Maduro erklärte nun zu Bidens Vorstoß, er würde seine »präsidiale Macht nur dann dafür einsetzen, Leopoldo López in die USA ausfliegen zu lassen«, wenn die US-Regierung »mir dafür Oscar López Rivera überstellen würde – im Austausch Mann gegen Mann«. Gegenüber jW kommentierte Anwältin Susler die Aussichten auf einen Gefangenenaustausch mit dem Hinweis darauf, dass die US-Regierung »routinemäßig andere Länder auffordert, sie sollten zum Beweis dafür, dass sie für die Demokratie eintreten, politische Gefangene freilassen«. Was Präsident Maduro jetzt vorgeschlagen habe, sei als Aufforderung an die US-Regierung zu sehen, »den eigenen schönen Worten nun Taten folgen zu lassen«. Dass Maduro gezielt die Freilassung von López Rivera fordere, hänge zweifellos mit der unverhältnismäßig hohen Strafe zusammen, zu der er verurteilt wurde, obwohl er niemanden verletzt oder getötet hatte. Maduro wolle die Freilassung ihres Mandanten erreichen, da er wegen seines Kampfes für die Unabhängigkeit Puerto Ricos schon über drei Jahrzehnte einsitze und seine Menschenrechte seit seiner Verhaftung verletzt würden. Wie im Fall der »Cuban Five« müsse nun die US-Regierung ihre Bereitschaft unter Beweis stellen, auch dieses humanitäre Problem lösen zu wollen.

Aktionsabo
Präsident Maduro befindet sich mit seinem Vorstoß in guter Gesellschaft mit international angesehenen Persönlichkeiten und Organisationen, die Präsident Obama seit Jahren auffordern, Oscar López Rivera endlich freizulassen. Dazu gehören neben zahlreichen Präsidenten lateinamerikanischer Staaten Friedensnobelpreisträger wie Erzbischof Desmond Tutu, Mairead Maguire, Rigoberta Menchú, Jody Williams und Adolfo Pérez Esquivel, außerdem das Dekolonialisierungskomitee der UNO, die Bewegung der Blockfreien, der Lateinamerikanische Kirchenrat sowie die »Confederación Parlamentaria de las Américas« (COPA). In den USA wird die Freilassungsforderung vom Gewerkschaftsdachverband AFL-CIO, von Einzelgewerkschaften und Kongressabgeordneten, Stadträten, Juristen, Kirchen und Menschenrechtsorganisationen sowie einer Mehrheit der drei Millionen in den USA lebenden Puertoricaner unterstützt.

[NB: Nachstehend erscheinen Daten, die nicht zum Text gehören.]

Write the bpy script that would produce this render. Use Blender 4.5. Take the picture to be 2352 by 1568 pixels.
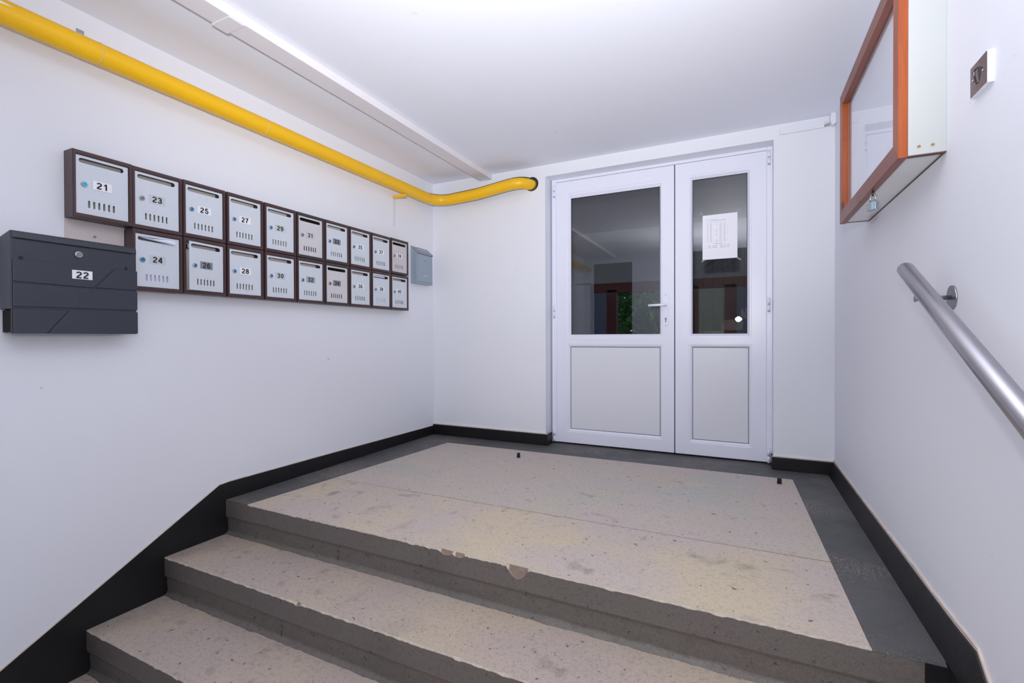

Auch Alejandro García Padilla, der amtierende Gouverneur Puerto Ricos, sprach bereits im Weißen Haus und im US-Justizministerium zugunsten López Riveras vor. Er besuchte ihn sogar im Oktober 2014 im Gefängnis in Indiana und versicherte ihn der Unterstützung durch Senat und Repräsentantenhaus Puerto Ricos, die Vereinigung der Bürgermeister, alle Gewerkschaften und weite Teile der Zivilgesellschaft der Karibikinsel. Es sei nun an Präsident Obama, folgerte Anwältin Susler, sein in der Verfassung verankertes hoheitliches Recht zu nutzen, Oscar López Rivera zu begnadigen und ihm damit endlich Gerechtigkeit widerfahren zu lassen.